Liliana Manfredi nasce il 29 aprile del 1933 in località San Pellegrino di Reggio Emilia.
Vive la sua infanzia con i genitori ad Albinea (RE), dove la madre lavora come custode in una villa.
Nell’estate del 1943, morto il padre in un incidente, Liliana e la madre si trasferiscono in località Bettola, nel comune reggiano di Vezzano sul Crostolo, presso la casa dei nonni materni.
E’ qui che nel giugno del 1944, all’età di 11 anni, diventa protagonista di un’esperienza incredibile.
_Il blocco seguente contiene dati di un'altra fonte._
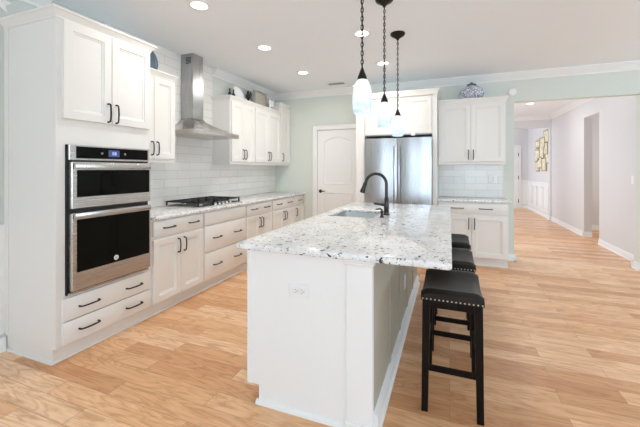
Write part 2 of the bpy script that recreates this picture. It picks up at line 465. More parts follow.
# front door of the foyer
fd = struct('door_2', M().box(1.36, 2.19, YF - .03, YF, .005, 2.06, .003), M_trim)
m = M()
for x0, x1 in ((1.46, 1.74), (1.81, 2.09)):
    for z0, z1 in ((.2, .85), (.98, 1.5), (1.6, 1.93)): arch_panel(m, x0, x1, z0, z1, YF - .03, 0)
obj('panel', m, M_trim, fd)
m = M()
for z in (.25, 1.05, 1.83): m.box(2.185, 2.205, YF - .045, YF - .02, z - .06, z + .06, .003)
obj('hinge', m, M_bronze, fd)
m = M().box(2.195, 2.275, YF - .035, YF, 0, 2.15, .004).box(1.28, 2.195, YF - .035, YF, 2.065, 2.15, .004)
nt(m)

# ================================================================ cabinet helpers
TH = .027                        # door and drawer thickness
XF = -2.468                      # front face of the doors on the left run
def FL(x0): return lambda u, v, w_: (x0 + w_, u, v)
def FB(y0): return lambda u, v, w_: (u, y0 - w_, v)
def FI(x0): return lambda u, v, w_: (x0 - w_, u, v)
def panel_door(F, u0, u1, v0, v1, th=TH, rail=.058):
    m = M()
    def R(g, w_): return [F(u0 + g, v0 + g, w_), F(u1 - g, v0 + g, w_), F(u1 - g, v1 - g, w_), F(u0 + g, v1 - g, w_)]
    loops = [R(0, 0), R(0, th - .003), R(.003, th)]
    if rail: loops += [R(rail, th), R(rail + .003, th - .008), R(rail + .014, th - .010), R(rail + .017, th - .015)]
    m.hull(loops); return m
def slab(F, u0, u1, v0, v1, th=TH):
    m = M()
    def R(g, w_): return [F(u0 + g, v0 + g, w_), F(u1 - g, v0 + g, w_), F(u1 - g, v1 - g, w_), F(u0 + g, v1 - g, w_)]
    m.hull([R(0, 0), R(0, th - .007), R(.004, th - .004), R(.007, th - .003), R(.012, th)]); return m
def pull(F, u, v, w_, vertical, L=.13):
    def Q(a, h): return F(u, v + a, w_ + h) if vertical else F(u + a, v, w_ + h)
    h = L / 2; m = M()
    m.tube([Q(-h, 0), Q(-h, .016), Q(-h * .93, .026), Q(-h * .6, .031), Q(0, .033), Q(h * .6, .031), Q(h * .93, .026), Q(h, .016), Q(h, 0)], [.0075, .006, .0058, .0058, .0062, .0058, .0058, .006, .0075], 8)
    return m
def add_door(par, F, u0, u1, v0, v1, hu, hv, L=.13, name='door'):
    d = obj(name, panel_door(F, u0, u1, v0, v1), M_cab, par)
    if hu is not None: obj('handle', pull(F, hu, hv, TH, True, L), M_bronze, d)
    return d
def add_drawer(par, F, u0, u1, v0, v1, hs, name='drawer', L=.13):
    d = obj(name, slab(F, u0, u1, v0, v1), M_cab, par)
    for hu in hs: obj('handle', pull(F, hu, (v0 + v1) / 2, TH, False, L), M_bronze, d)
    return d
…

Fucilata assieme alla mamma e ai nonni nella notte del 24 giugno durante la quale la gendarmeria tedesca di stanza a Casina compie una strage che costerà la vita a 32 civili, Liliana rimane miracolosamente solo ferita da tre pallottole, riesce a gettarsi dalla finestra di casa rompendosi una gamba e si trascina fino al Crostolo.
Il mattino dopo un soldato nazista, forse addetto al giro di ricognizione post-strage, la trova svenuta sulla riva del torrente e, invece di darle il colpo di grazia, la porta di peso sulla strada principale dove Liliana viene raccolta e portata all’ospedale di Rivalta a Reggio Emilia.
Guarita e tornata in forze, per Liliana inizia una vita da orfana fino a quando viene affidata ad una famiglia di Fiorenzuola d’Arda, in provincia di Piacenza. Lì rimane solo un anno prima di ritornare a Reggio Emilia grazie allo zio Galileo che viene nominato suo tutore.
Oggi Liliana ha quasi 80 anni e dichiara di essere nata due volte: la prima in casa di sua nonna; la seconda in mezzo ad un prato, di fianco alla casa ridotta in cenere dai tedeschi.
Nel 2008 la Casa Editrice Aliberti ha pubblicato la sua autobiografia dal titolo Il nazista e la bambina, nella quale Liliana racconta la sua vicenda e lascia ai lettori l’immagine che anche nelle tragedie della guerra possono nascere sprazzi di umanità.